● **Aim**: All of the lines below are to be printed again exactly; images are excluded from the output.

[Scripts that build scenes]
+ + + + + + +
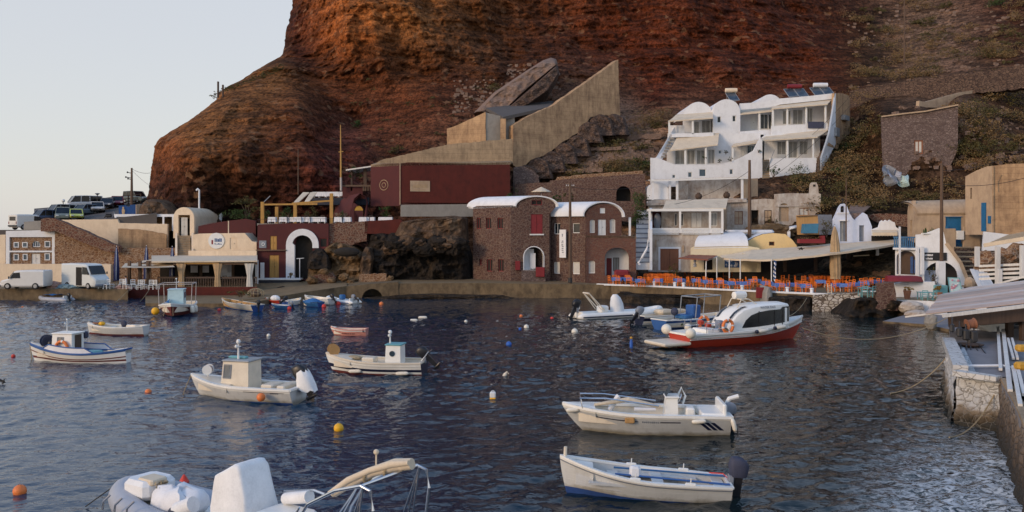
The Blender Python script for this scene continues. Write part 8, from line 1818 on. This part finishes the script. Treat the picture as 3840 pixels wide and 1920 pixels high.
h.shell([-1,.0,.06,.86,1], [3,3,0,1]); h.gunwale(.2,.1,K.white_gelcoat); h.inside(.4,K.gel_cream); h.deck(.80,.995,K.white_gelcoat);
h.belt(.80,.035,K.gel_navy,.30,.42,name='stripe',proud=.012); h.belt(.80,.03,K.gel_navy,.55,.80,name='stripe',proud=.012); regmarks(o, h, .43, .53, .80, 'motor_grey', 9, 0, .06)
mb = MB()
for s in (1,-1):
 for t0 in (.04,.075,.11): P = [h.P(t0,.55,s), h.P(t0+.025,.55,s), h.P(t0+.085,.82,s), h.P(t0+.06,.82,s)]; mb.add([p+V((0,s*.012,0)) for p in P], [(0,1,2,3)])
mb.make('slash_marks', K.gel_navy, o, local=1, kind='stuff')
cb = cabin(o, -1.25, -.72, .7, .5, 1.32, K.white_gelcoat, .1, .85, name='console')
mb = MB(); mb.poly([(-.78,-.32,1.36),(-.78,.32,1.36),(-.98,.26,1.76),(-.98,-.26,1.76)], (), (-.02,0,0)); mb.make('windshield', K.blue_glass, cb, local=1)
mb = MB(); mb.torus(MT((-1.32,0,1.25)) @ MR(R(65),4,'Y'), .19, .022, 18, 6); mb.make('steering_wheel', K.chrome, cb, local=1)
mb = MB(); mb.bev((-1.72,0,.70),(.34,.6,.5),.06); mb.make('helm_seat', K.white_gelcoat, o, local=1)
mb = MB(); mb.tube([(-1.3,-.28,1.3),(-1.45,-.28,1.62),(-1.6,-.28,1.3),(-1.5,-.28,1.0)], .045, 6); mb.make('grab_rail', K.white_gelcoat, cb, local=1)
mb = MB(); mb.bev((-2.5,0,.72),(.9,1.7,.3),.06); mb.bev((-2.9,0,.98),(.16,1.7,.45),.05); mb.make('aft_bench', K.white_gelcoat, o, local=1)
mb = MB(); mb.tube([(2.35,.5,.95),(2.45,.5,1.32),(1.5,.55,1.34),(-.5,.6,1.08)], .03, 6); mb.tube([(2.35,-.5,.95),(2.45,-.5,1.32),(1.5,-.55,1.30),(-.5,-.6,1.05)], .03, 6); mb.tube([(2.45,-.5,1.32),(2.45,.5,1.32)], .03, 6); mb.make('awning_frame', K.chrome, o, local=1)
mb = MB(); mb.tube([(1.9,.1,1.0),(.6,.15,1.22),(-.6,.1,.95)], [.06,.1,.06], 8); mb.make('rolled_awning', K.cream_canvas, o, local=1)
for q, r_ in (([(1.3,-.2,.75),(1.0,-.15,1.25),(.95,-.15,1.3)], .1), ([(.4,.35,.9),(-.4,.3,.88)], .07)): mb = MB(); mb.tube(q, r_, 8); mb.make('cushion_roll', K.white_cloth, o, local=1)
outboard(o, (-L/2,0,.6), .1, 'motor_grey', k=.8); mb = MB(); mb.tube([(-L/2-.05,-.6,.85),(-L/2-.2,-.6,1.15),(-L/2-.55,-.6,1.25)], .09, 8); mb.make('swim_ladder', K.white_gelcoat, o, local=1)
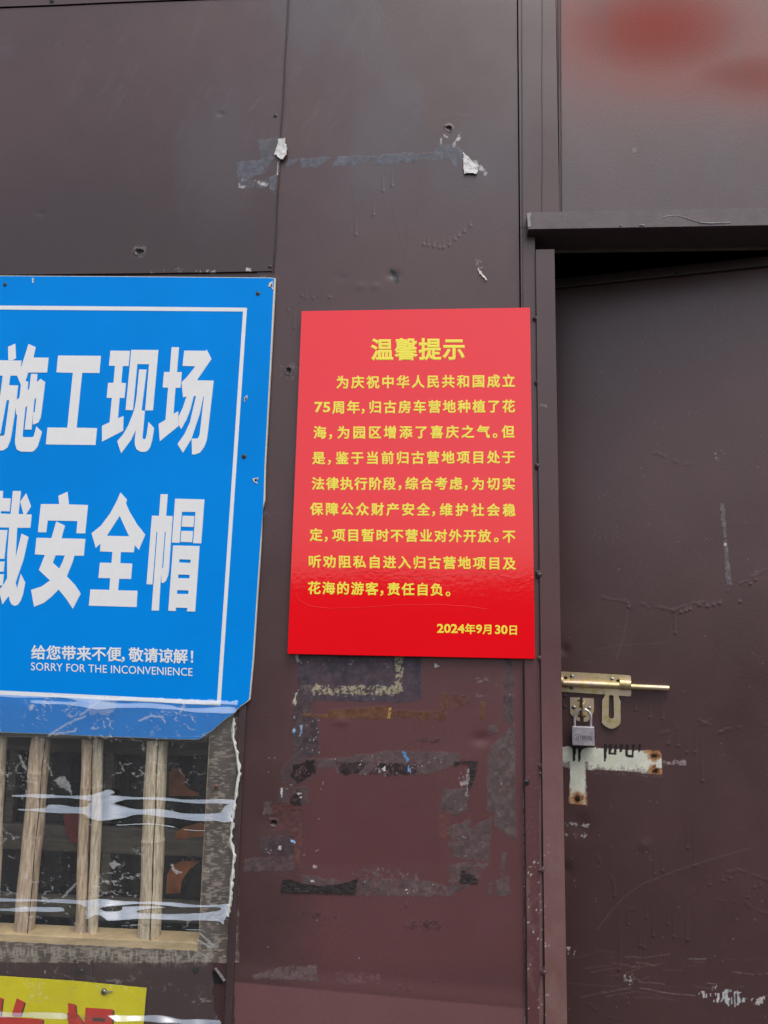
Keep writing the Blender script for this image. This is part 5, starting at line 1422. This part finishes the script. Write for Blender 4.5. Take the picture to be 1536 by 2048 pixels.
+ + + + + + +
● **Complete output**:
The Blender Python script for this scene continues. Write part 8, from line 1818 on. This part finishes the script. Treat the picture as 3840 pixels wide and 1920 pixels high.
h.shell([-1,.0,.06,.86,1], [3,3,0,1]); h.gunwale(.2,.1,K.white_gelcoat); h.inside(.4,K.gel_cream); h.deck(.80,.995,K.white_gelcoat);
h.belt(.80,.035,K.gel_navy,.30,.42,name='stripe',proud=.012); h.belt(.80,.03,K.gel_navy,.55,.80,name='stripe',proud=.012); regmarks(o, h, .43, .53, .80, 'motor_grey', 9, 0, .06)
mb = MB()
for s in (1,-1):
 for t0 in (.04,.075,.11): P = [h.P(t0,.55,s), h.P(t0+.025,.55,s), h.P(t0+.085,.82,s), h.P(t0+.06,.82,s)]; mb.add([p+V((0,s*.012,0)) for p in P], [(0,1,2,3)])
mb.make('slash_marks', K.gel_navy, o, local=1, kind='stuff')
cb = cabin(o, -1.25, -.72, .7, .5, 1.32, K.white_gelcoat, .1, .85, name='console')
mb = MB(); mb.poly([(-.78,-.32,1.36),(-.78,.32,1.36),(-.98,.26,1.76),(-.98,-.26,1.76)], (), (-.02,0,0)); mb.make('windshield', K.blue_glass, cb, local=1)
mb = MB(); mb.torus(MT((-1.32,0,1.25)) @ MR(R(65),4,'Y'), .19, .022, 18, 6); mb.make('steering_wheel', K.chrome, cb, local=1)
mb = MB(); mb.bev((-1.72,0,.70),(.34,.6,.5),.06); mb.make('helm_seat', K.white_gelcoat, o, local=1)
mb = MB(); mb.tube([(-1.3,-.28,1.3),(-1.45,-.28,1.62),(-1.6,-.28,1.3),(-1.5,-.28,1.0)], .045, 6); mb.make('grab_rail', K.white_gelcoat, cb, local=1)
mb = MB(); mb.bev((-2.5,0,.72),(.9,1.7,.3),.06); mb.bev((-2.9,0,.98),(.16,1.7,.45),.05); mb.make('aft_bench', K.white_gelcoat, o, local=1)
mb = MB(); mb.tube([(2.35,.5,.95),(2.45,.5,1.32),(1.5,.55,1.34),(-.5,.6,1.08)], .03, 6); mb.tube([(2.35,-.5,.95),(2.45,-.5,1.32),(1.5,-.55,1.30),(-.5,-.6,1.05)], .03, 6); mb.tube([(2.45,-.5,1.32),(2.45,.5,1.32)], .03, 6); mb.make('awning_frame', K.chrome, o, local=1)
mb = MB(); mb.tube([(1.9,.1,1.0),(.6,.15,1.22),(-.6,.1,.95)], [.06,.1,.06], 8); mb.make('rolled_awning', K.cream_canvas, o, local=1)
for q, r_ in (([(1.3,-.2,.75),(1.0,-.15,1.25),(.95,-.15,1.3)], .1), ([(.4,.35,.9),(-.4,.3,.88)], .07)): mb = MB(); mb.tube(q, r_, 8); mb.make('cushion_roll', K.white_cloth, o, local=1)
outboard(o, (-L/2,0,.6), .1, 'motor_grey', k=.8); mb = MB(); mb.tube([(-L/2-.05,-.6,.85),(-L/2-.2,-.6,1.15),(-L/2-.55,-.6,1.25)], .09, 8); mb.make('swim_ladder', K.white_gelcoat, o, local=1)
Keep writing the Blender script for this image. This is part 5, starting at line 1422. This part finishes the script. Write for Blender 4.5. Take the picture to be 1536 by 2048 pixels.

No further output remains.